Like so many philosophical questions, the question of free will really comes down to the question of God. If one doesn't believe in God then it's indeed difficult to see how we could have free will even though we'd find it impossible to live consistently as a determinist. But if God does exist then it's possible that He has endowed us with an immaterial self (mind or soul) not subject to physical law and out of which not only conscious experience but also genuinely free choices arise.
Put differently, if you believe that there are at least some moments in your life when you're genuinely free to choose between two alternatives, then to be consistent you should be a theist. If you are a naturalistic materialist then free will certainly would seem inexplicable, but if determinism is true why are the implications so disturbing and why can't we live consistently as determinists?

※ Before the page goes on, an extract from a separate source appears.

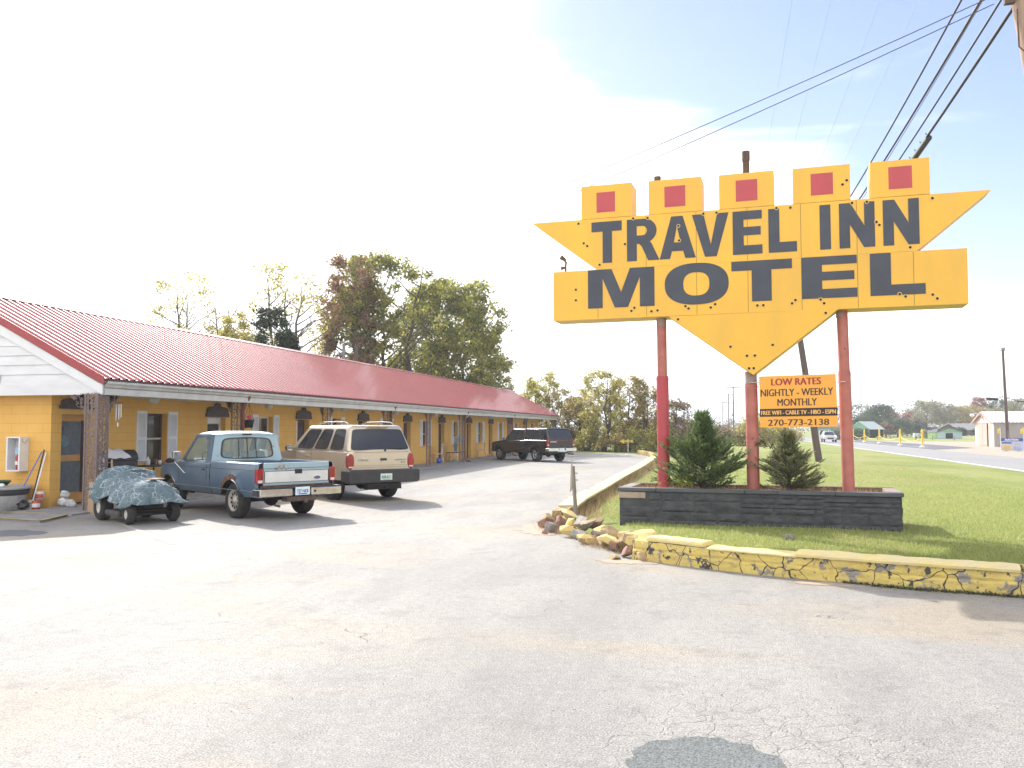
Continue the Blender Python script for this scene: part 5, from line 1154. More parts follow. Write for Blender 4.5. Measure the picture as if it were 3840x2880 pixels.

As Burkeman admits, he has to live as though determinism is false:
I’m certainly going to keep responding to others as though they had free will: if you injure me, or someone I love, I can guarantee I’m going to be furious, instead of smiling indulgently on the grounds that you had no option. In this experiential sense, free will just seems to be a given.Burkeman has much more to say about "Free will Skepticism" at the link. The article's a bit long, but worth reading in that it does a good job of presenting the determinist challenge to those who believe in libertarian free will.
*Compatibilism is the notion that even though our choices may be determined, it makes sense to say we’re free to choose. Compatibilists think determinism and free will are both true. Libertarian free will is the view that there are some moments in which one can genuinely choose between two or more possible futures.